▸ Stated task: Repeat the whole listing exactly as written.

++++ Collected material

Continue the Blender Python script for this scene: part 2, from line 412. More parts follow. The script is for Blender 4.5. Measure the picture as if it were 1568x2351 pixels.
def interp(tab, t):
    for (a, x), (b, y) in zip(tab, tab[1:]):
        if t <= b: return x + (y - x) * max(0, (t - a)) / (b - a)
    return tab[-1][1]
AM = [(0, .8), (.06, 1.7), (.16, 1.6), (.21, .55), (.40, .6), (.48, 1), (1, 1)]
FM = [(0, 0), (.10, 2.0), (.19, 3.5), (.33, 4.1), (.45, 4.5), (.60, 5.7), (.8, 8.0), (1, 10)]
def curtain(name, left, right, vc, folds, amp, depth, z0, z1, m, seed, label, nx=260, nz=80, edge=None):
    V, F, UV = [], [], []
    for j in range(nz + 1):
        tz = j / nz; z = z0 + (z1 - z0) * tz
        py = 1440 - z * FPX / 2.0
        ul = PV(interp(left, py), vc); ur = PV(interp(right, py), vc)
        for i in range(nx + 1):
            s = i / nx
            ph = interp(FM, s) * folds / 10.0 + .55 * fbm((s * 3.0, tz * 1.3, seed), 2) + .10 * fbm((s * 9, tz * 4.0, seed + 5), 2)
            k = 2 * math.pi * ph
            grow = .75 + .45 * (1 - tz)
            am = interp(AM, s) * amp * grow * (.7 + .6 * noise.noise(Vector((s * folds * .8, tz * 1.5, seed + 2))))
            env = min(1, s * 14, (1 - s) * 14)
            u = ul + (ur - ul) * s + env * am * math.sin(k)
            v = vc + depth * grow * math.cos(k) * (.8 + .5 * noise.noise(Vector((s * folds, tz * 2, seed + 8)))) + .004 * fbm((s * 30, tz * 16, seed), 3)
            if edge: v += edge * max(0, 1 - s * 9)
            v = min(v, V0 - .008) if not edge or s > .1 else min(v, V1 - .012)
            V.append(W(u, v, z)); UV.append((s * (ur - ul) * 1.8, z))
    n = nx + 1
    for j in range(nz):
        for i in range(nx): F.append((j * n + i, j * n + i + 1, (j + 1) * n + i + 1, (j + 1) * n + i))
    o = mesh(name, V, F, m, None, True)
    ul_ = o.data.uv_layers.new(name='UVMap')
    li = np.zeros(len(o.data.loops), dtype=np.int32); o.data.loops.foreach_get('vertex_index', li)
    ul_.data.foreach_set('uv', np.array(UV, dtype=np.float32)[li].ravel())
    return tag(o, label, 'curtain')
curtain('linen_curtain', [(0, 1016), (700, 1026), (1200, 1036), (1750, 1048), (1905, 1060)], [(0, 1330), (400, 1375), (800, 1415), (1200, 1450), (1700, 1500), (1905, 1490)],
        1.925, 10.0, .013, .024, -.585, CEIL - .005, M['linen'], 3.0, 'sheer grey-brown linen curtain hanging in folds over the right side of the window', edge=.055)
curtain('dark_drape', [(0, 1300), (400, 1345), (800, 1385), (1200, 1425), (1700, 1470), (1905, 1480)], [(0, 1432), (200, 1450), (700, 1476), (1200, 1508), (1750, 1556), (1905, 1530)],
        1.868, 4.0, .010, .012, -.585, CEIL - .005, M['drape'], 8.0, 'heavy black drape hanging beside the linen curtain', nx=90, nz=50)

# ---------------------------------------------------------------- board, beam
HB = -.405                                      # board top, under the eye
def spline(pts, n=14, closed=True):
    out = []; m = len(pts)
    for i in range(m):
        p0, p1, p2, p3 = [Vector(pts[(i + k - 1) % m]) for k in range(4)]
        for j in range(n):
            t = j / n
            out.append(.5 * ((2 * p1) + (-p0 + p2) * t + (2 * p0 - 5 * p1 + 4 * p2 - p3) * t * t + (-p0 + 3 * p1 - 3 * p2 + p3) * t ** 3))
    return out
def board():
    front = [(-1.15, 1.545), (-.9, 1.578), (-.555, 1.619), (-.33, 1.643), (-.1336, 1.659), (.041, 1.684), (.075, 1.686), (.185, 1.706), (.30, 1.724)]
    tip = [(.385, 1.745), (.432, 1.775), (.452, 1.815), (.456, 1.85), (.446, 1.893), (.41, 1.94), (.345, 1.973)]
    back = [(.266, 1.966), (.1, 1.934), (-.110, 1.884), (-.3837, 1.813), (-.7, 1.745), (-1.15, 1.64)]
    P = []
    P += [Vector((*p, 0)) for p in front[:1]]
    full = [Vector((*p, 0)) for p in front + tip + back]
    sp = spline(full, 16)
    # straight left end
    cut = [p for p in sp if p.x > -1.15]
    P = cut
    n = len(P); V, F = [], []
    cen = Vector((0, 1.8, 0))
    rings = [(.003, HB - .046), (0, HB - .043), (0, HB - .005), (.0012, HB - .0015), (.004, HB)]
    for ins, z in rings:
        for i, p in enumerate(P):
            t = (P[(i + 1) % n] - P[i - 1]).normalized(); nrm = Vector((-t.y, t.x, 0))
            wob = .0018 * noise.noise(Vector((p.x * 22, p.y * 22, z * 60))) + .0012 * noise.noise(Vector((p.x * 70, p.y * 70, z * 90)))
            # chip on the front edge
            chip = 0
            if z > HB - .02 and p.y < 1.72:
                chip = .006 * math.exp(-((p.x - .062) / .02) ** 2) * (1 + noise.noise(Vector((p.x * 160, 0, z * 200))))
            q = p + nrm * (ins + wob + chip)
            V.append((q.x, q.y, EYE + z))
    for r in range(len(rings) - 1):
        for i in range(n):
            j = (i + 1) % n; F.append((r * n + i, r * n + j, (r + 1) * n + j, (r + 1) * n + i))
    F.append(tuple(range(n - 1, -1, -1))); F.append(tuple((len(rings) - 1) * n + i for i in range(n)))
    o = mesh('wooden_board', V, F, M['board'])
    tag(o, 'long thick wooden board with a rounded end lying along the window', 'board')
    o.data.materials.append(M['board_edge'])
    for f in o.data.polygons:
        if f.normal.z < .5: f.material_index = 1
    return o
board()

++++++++

▸ Complete response:
Continue the Blender Python script for this scene: part 2, from line 412. More parts follow. The script is for Blender 4.5. Measure the picture as if it were 1568x2351 pixels.
def interp(tab, t):
    for (a, x), (b, y) in zip(tab, tab[1:]):
        if t <= b: return x + (y - x) * max(0, (t - a)) / (b - a)
    return tab[-1][1]
AM = [(0, .8), (.06, 1.7), (.16, 1.6), (.21, .55), (.40, .6), (.48, 1), (1, 1)]
FM = [(0, 0), (.10, 2.0), (.19, 3.5), (.33, 4.1), (.45, 4.5), (.60, 5.7), (.8, 8.0), (1, 10)]
def curtain(name, left, right, vc, folds, amp, depth, z0, z1, m, seed, label, nx=260, nz=80, edge=None):
    V, F, UV = [], [], []
    for j in range(nz + 1):
        tz = j / nz; z = z0 + (z1 - z0) * tz
        py = 1440 - z * FPX / 2.0
        ul = PV(interp(left, py), vc); ur = PV(interp(right, py), vc)
        for i in range(nx + 1):
            s = i / nx
            ph = interp(FM, s) * folds / 10.0 + .55 * fbm((s * 3.0, tz * 1.3, seed), 2) + .10 * fbm((s * 9, tz * 4.0, seed + 5), 2)
            k = 2 * math.pi * ph
            grow = .75 + .45 * (1 - tz)
            am = interp(AM, s) * amp * grow * (.7 + .6 * noise.noise(Vector((s * folds * .8, tz * 1.5, seed + 2))))
            env = min(1, s * 14, (1 - s) * 14)
            u = ul + (ur - ul) * s + env * am * math.sin(k)
            v = vc + depth * grow * math.cos(k) * (.8 + .5 * noise.noise(Vector((s * folds, tz * 2, seed + 8)))) + .004 * fbm((s * 30, tz * 16, seed), 3)
            if edge: v += edge * max(0, 1 - s * 9)
            v = min(v, V0 - .008) if not edge or s > .1 else min(v, V1 - .012)
            V.append(W(u, v, z)); UV.append((s * (ur - ul) * 1.8, z))
    n = nx + 1
    for j in range(nz):
        for i in range(nx): F.append((j * n + i, j * n + i + 1, (j + 1) * n + i + 1, (j + 1) * n + i))
    o = mesh(name, V, F, m, None, True)
    ul_ = o.data.uv_layers.new(name='UVMap')
    li = np.zeros(len(o.data.loops), dtype=np.int32); o.data.loops.foreach_get('vertex_index', li)
    ul_.data.foreach_set('uv', np.array(UV, dtype=np.float32)[li].ravel())
    return tag(o, label, 'curtain')
curtain('linen_curtain', [(0, 1016), (700, 1026), (1200, 1036), (1750, 1048), (1905, 1060)], [(0, 1330), (400, 1375), (800, 1415), (1200, 1450), (1700, 1500), (1905, 1490)],
        1.925, 10.0, .013, .024, -.585, CEIL - .005, M['linen'], 3.0, 'sheer grey-brown linen curtain hanging in folds over the right side of the window', edge=.055)
curtain('dark_drape', [(0, 1300), (400, 1345), (800, 1385), (1200, 1425), (1700, 1470), (1905, 1480)], [(0, 1432), (200, 1450), (700, 1476), (1200, 1508), (1750, 1556), (1905, 1530)],
        1.868, 4.0, .010, .012, -.585, CEIL - .005, M['drape'], 8.0, 'heavy black drape hanging beside the linen curtain', nx=90, nz=50)

# ---------------------------------------------------------------- board, beam
HB = -.405                                      # board top, under the eye
def spline(pts, n=14, closed=True):
    out = []; m = len(pts)
    for i in range(m):
        p0, p1, p2, p3 = [Vector(pts[(i + k - 1) % m]) for k in range(4)]
        for j in range(n):
            t = j / n
            out.append(.5 * ((2 * p1) + (-p0 + p2) * t + (2 * p0 - 5 * p1 + 4 * p2 - p3) * t * t + (-p0 + 3 * p1 - 3 * p2 + p3) * t ** 3))
    return out
def board():
    front = [(-1.15, 1.545), (-.9, 1.578), (-.555, 1.619), (-.33, 1.643), (-.1336, 1.659), (.041, 1.684), (.075, 1.686), (.185, 1.706), (.30, 1.724)]
    tip = [(.385, 1.745), (.432, 1.775), (.452, 1.815), (.456, 1.85), (.446, 1.893), (.41, 1.94), (.345, 1.973)]
    back = [(.266, 1.966), (.1, 1.934), (-.110, 1.884), (-.3837, 1.813), (-.7, 1.745), (-1.15, 1.64)]
    P = []
    P += [Vector((*p, 0)) for p in front[:1]]
    full = [Vector((*p, 0)) for p in front + tip + back]
    sp = spline(full, 16)
    # straight left end
    cut = [p for p in sp if p.x > -1.15]
    P = cut
    n = len(P); V, F = [], []
    cen = Vector((0, 1.8, 0))
    rings = [(.003, HB - .046), (0, HB - .043), (0, HB - .005), (.0012, HB - .0015), (.004, HB)]
    for ins, z in rings:
        for i, p in enumerate(P):
            t = (P[(i + 1) % n] - P[i - 1]).normalized(); nrm = Vector((-t.y, t.x, 0))
            wob = .0018 * noise.noise(Vector((p.x * 22, p.y * 22, z * 60))) + .0012 * noise.noise(Vector((p.x * 70, p.y * 70, z * 90)))
            # chip on the front edge
            chip = 0
            if z > HB - .02 and p.y < 1.72:
                chip = .006 * math.exp(-((p.x - .062) / .02) ** 2) * (1 + noise.noise(Vector((p.x * 160, 0, z * 200))))
            q = p + nrm * (ins + wob + chip)
            V.append((q.x, q.y, EYE + z))
    for r in range(len(rings) - 1):
        for i in range(n):
            j = (i + 1) % n; F.append((r * n + i, r * n + j, (r + 1) * n + j, (r + 1) * n + i))
    F.append(tuple(range(n - 1, -1, -1))); F.append(tuple((len(rings) - 1) * n + i for i in range(n)))
    o = mesh('wooden_board', V, F, M['board'])
    tag(o, 'long thick wooden board with a rounded end lying along the window', 'board')
    o.data.materials.append(M['board_edge'])
    for f in o.data.polygons:
        if f.normal.z < .5: f.material_index = 1
    return o
board()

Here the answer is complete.